***** Data for this task

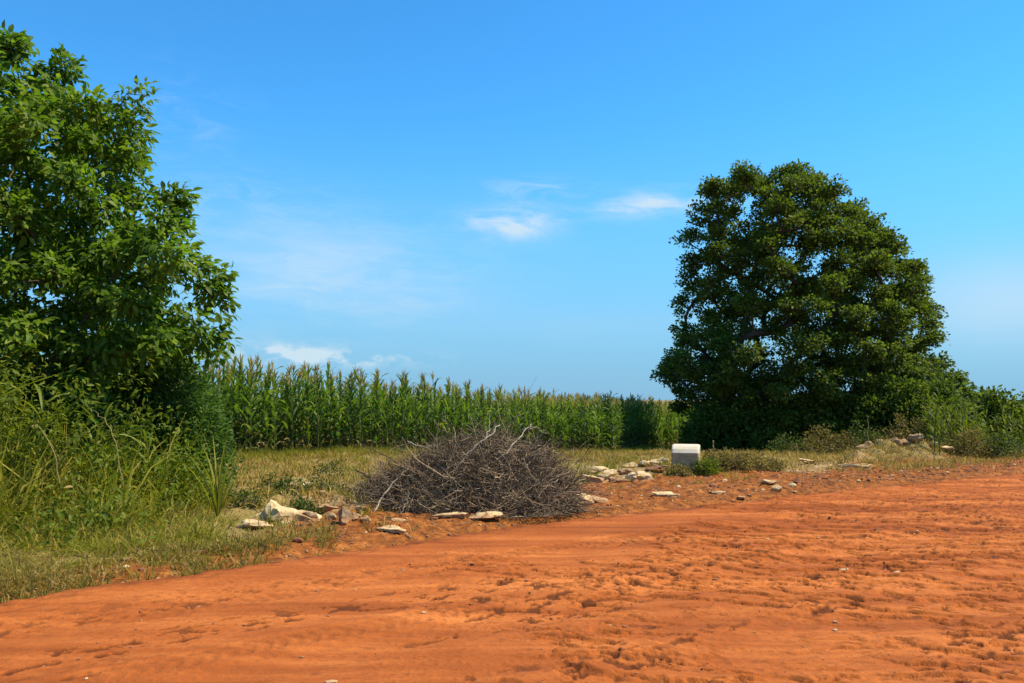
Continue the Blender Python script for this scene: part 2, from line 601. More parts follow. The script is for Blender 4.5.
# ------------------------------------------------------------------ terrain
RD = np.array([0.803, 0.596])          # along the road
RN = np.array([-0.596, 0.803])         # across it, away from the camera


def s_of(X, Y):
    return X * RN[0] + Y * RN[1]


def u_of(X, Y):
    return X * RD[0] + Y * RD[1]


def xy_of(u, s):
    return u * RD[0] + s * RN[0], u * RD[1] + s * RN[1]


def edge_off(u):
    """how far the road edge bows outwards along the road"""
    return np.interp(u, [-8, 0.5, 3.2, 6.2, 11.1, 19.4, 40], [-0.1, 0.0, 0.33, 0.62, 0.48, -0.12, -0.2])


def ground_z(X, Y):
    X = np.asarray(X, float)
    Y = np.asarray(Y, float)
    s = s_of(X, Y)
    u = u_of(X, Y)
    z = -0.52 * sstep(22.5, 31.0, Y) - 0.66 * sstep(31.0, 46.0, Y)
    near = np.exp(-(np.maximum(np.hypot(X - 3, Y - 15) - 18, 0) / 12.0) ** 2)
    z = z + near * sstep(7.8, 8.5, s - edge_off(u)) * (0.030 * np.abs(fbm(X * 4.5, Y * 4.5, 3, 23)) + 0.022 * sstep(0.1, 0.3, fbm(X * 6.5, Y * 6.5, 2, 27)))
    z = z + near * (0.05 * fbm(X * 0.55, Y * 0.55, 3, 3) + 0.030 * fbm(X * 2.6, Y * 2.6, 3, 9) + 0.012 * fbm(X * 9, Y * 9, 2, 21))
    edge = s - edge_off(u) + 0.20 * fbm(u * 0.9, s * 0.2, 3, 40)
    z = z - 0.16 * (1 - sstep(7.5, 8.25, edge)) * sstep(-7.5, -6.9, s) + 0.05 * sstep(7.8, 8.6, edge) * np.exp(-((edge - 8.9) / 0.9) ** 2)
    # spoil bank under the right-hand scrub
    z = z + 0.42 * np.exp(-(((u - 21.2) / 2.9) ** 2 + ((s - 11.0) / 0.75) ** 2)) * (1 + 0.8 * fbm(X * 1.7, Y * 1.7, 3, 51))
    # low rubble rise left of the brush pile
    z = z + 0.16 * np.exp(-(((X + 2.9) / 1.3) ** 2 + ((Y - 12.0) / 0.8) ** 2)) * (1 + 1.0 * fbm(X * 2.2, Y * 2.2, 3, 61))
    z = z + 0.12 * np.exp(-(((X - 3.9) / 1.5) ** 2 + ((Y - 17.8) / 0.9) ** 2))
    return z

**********
***** Data for this task

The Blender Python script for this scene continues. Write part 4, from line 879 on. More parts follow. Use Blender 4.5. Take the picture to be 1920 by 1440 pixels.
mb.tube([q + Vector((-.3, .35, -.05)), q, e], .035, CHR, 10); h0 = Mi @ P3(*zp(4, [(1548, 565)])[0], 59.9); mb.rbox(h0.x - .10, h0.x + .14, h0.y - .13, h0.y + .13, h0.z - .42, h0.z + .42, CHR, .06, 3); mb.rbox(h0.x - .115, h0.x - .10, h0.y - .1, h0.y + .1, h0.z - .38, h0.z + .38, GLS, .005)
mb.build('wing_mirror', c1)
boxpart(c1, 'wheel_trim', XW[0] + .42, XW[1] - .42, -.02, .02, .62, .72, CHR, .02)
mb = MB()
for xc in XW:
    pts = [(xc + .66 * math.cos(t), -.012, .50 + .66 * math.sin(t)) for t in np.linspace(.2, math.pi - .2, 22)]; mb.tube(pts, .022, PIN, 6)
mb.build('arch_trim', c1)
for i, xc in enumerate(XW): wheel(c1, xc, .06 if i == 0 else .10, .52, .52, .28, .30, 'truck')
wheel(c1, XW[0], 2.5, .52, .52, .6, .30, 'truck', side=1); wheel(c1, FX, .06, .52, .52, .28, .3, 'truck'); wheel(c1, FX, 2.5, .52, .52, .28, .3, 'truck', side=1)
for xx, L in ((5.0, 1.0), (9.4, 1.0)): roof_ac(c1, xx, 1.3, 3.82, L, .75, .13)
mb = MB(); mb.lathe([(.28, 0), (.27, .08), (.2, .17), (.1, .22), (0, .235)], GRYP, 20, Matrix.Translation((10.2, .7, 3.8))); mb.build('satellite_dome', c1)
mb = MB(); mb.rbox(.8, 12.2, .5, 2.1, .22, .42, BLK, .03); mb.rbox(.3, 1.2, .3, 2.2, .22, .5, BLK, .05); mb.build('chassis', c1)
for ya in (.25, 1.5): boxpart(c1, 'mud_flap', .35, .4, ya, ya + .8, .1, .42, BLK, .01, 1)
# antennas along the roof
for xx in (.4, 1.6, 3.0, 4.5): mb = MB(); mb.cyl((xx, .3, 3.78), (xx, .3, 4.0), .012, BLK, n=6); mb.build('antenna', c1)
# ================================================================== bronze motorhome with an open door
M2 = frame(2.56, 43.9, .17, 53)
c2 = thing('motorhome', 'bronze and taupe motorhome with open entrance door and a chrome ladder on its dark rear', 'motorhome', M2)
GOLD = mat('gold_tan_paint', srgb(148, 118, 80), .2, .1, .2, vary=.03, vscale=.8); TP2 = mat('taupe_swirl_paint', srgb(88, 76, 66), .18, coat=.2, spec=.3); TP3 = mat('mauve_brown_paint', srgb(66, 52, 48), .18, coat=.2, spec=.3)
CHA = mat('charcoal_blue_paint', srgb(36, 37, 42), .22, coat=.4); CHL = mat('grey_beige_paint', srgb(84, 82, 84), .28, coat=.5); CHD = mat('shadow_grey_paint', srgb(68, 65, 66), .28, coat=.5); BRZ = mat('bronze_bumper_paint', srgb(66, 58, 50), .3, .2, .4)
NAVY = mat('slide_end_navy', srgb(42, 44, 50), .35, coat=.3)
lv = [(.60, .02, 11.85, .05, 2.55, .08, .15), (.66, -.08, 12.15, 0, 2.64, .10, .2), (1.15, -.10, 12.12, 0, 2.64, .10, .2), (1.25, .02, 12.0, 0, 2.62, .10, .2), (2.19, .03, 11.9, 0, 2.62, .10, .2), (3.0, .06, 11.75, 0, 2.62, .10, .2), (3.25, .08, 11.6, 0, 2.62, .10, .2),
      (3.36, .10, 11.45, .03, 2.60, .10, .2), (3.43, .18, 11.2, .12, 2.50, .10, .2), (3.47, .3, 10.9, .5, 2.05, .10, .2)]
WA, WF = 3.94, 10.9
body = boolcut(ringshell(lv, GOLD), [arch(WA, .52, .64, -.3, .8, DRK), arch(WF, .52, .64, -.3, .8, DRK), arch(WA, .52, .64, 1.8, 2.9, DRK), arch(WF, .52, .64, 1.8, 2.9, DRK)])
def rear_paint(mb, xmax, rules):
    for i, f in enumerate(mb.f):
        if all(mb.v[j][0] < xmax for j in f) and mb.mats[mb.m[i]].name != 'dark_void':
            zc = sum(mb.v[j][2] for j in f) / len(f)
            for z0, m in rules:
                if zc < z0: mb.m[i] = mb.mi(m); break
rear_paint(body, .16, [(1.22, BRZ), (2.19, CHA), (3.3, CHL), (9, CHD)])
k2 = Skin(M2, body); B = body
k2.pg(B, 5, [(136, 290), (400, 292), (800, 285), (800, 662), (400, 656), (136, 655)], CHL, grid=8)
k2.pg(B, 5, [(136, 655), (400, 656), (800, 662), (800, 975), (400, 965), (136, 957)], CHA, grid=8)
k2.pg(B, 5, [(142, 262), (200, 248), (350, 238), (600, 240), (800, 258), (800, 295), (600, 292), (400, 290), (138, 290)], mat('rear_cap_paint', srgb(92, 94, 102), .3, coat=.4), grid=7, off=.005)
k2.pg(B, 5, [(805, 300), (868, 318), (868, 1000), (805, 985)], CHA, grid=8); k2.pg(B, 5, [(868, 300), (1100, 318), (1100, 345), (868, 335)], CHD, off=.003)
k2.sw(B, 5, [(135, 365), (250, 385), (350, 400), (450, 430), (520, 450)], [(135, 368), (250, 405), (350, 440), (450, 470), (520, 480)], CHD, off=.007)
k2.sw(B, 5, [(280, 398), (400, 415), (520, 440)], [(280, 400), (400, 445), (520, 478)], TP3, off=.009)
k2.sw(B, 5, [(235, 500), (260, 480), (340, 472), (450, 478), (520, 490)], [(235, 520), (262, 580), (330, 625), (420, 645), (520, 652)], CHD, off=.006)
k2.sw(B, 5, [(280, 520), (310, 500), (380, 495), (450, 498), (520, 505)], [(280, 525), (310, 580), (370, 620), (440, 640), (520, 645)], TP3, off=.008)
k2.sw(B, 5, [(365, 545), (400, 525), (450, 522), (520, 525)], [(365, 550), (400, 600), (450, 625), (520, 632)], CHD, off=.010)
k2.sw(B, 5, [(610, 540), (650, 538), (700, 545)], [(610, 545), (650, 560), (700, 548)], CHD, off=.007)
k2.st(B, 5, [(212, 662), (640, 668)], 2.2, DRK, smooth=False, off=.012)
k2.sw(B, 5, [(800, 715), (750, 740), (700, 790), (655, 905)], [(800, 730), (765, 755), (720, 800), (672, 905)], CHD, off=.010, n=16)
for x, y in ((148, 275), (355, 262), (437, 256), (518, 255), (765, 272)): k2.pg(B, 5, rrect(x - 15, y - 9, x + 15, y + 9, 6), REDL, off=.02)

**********
***** Data for this task

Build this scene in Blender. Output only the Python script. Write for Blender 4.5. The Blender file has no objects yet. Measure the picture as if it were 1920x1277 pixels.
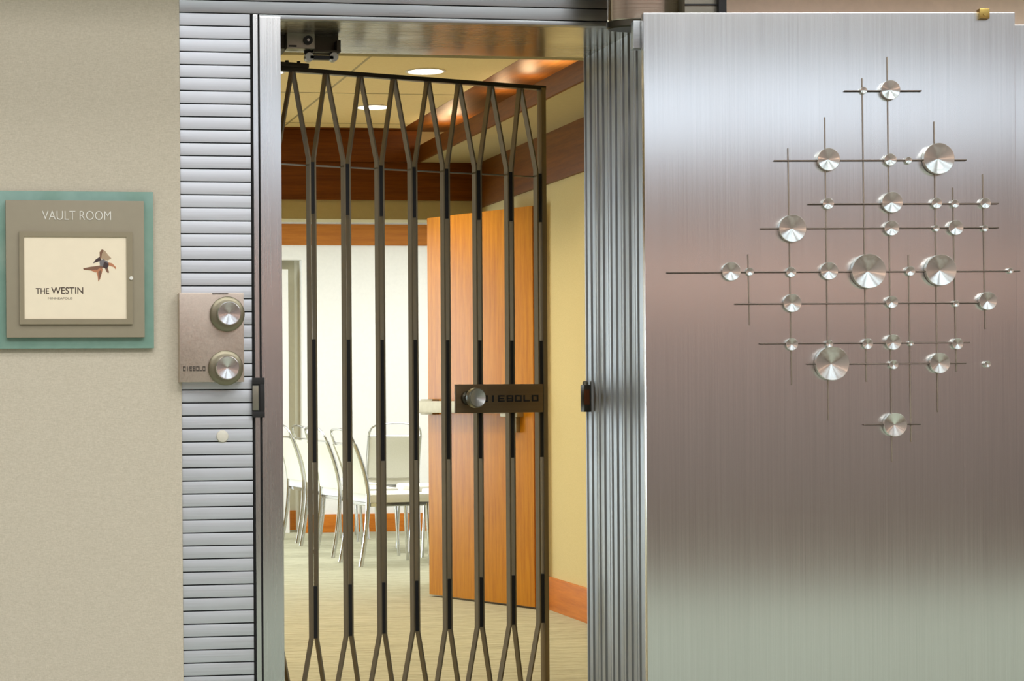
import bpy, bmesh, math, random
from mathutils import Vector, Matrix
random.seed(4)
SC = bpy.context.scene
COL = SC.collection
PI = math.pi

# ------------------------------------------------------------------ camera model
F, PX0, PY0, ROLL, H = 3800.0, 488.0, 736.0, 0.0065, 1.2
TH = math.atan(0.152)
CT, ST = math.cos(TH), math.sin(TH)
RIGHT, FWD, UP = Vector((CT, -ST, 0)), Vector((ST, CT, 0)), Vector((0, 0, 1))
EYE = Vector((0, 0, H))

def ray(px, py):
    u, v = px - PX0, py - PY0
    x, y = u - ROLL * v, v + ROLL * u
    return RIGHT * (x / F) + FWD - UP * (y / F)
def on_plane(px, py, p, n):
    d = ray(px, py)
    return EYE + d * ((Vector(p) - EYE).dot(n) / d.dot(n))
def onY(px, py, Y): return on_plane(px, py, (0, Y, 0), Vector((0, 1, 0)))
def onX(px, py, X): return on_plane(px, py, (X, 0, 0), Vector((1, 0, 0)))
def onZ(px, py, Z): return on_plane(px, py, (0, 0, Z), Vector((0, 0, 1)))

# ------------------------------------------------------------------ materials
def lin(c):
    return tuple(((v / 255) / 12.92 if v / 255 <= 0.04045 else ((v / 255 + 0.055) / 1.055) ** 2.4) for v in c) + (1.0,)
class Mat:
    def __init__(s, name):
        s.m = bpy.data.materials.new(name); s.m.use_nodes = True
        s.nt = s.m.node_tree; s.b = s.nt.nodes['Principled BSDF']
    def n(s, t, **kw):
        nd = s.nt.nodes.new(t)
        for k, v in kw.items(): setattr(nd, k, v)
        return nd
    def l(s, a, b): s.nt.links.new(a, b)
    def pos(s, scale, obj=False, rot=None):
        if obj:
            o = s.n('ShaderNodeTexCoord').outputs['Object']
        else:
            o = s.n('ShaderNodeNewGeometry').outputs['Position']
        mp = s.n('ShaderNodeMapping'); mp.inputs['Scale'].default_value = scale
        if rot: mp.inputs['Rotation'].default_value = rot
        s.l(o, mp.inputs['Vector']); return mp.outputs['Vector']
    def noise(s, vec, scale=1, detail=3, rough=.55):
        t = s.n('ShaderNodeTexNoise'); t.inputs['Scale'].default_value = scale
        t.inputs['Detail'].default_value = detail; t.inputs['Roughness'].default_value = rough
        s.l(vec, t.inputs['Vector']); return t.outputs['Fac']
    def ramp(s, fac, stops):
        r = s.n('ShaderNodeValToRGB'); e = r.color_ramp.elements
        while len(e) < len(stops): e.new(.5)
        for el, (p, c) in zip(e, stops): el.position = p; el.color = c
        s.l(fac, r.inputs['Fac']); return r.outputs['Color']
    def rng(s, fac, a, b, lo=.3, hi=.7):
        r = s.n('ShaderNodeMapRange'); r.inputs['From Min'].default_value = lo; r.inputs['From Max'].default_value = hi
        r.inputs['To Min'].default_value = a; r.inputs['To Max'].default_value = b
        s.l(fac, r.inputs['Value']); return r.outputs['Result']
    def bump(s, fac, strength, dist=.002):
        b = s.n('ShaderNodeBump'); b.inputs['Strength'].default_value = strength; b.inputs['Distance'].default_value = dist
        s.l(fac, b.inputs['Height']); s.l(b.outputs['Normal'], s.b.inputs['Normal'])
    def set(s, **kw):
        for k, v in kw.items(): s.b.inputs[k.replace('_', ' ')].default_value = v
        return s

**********

In the listing above, find the line containing "Continue the Blender" and the line containing "0.48, -0.12, -0.2])". Output them and every line between, exactly, and nothing else.

Exercise response -
Continue the Blender Python script for this scene: part 2, from line 601. More parts follow. The script is for Blender 4.5.
# ------------------------------------------------------------------ terrain
RD = np.array([0.803, 0.596])          # along the road
RN = np.array([-0.596, 0.803])         # across it, away from the camera


def s_of(X, Y):
    return X * RN[0] + Y * RN[1]


def u_of(X, Y):
    return X * RD[0] + Y * RD[1]


def xy_of(u, s):
    return u * RD[0] + s * RN[0], u * RD[1] + s * RN[1]


def edge_off(u):
    """how far the road edge bows outwards along the road"""
    return np.interp(u, [-8, 0.5, 3.2, 6.2, 11.1, 19.4, 40], [-0.1, 0.0, 0.33, 0.62, 0.48, -0.12, -0.2])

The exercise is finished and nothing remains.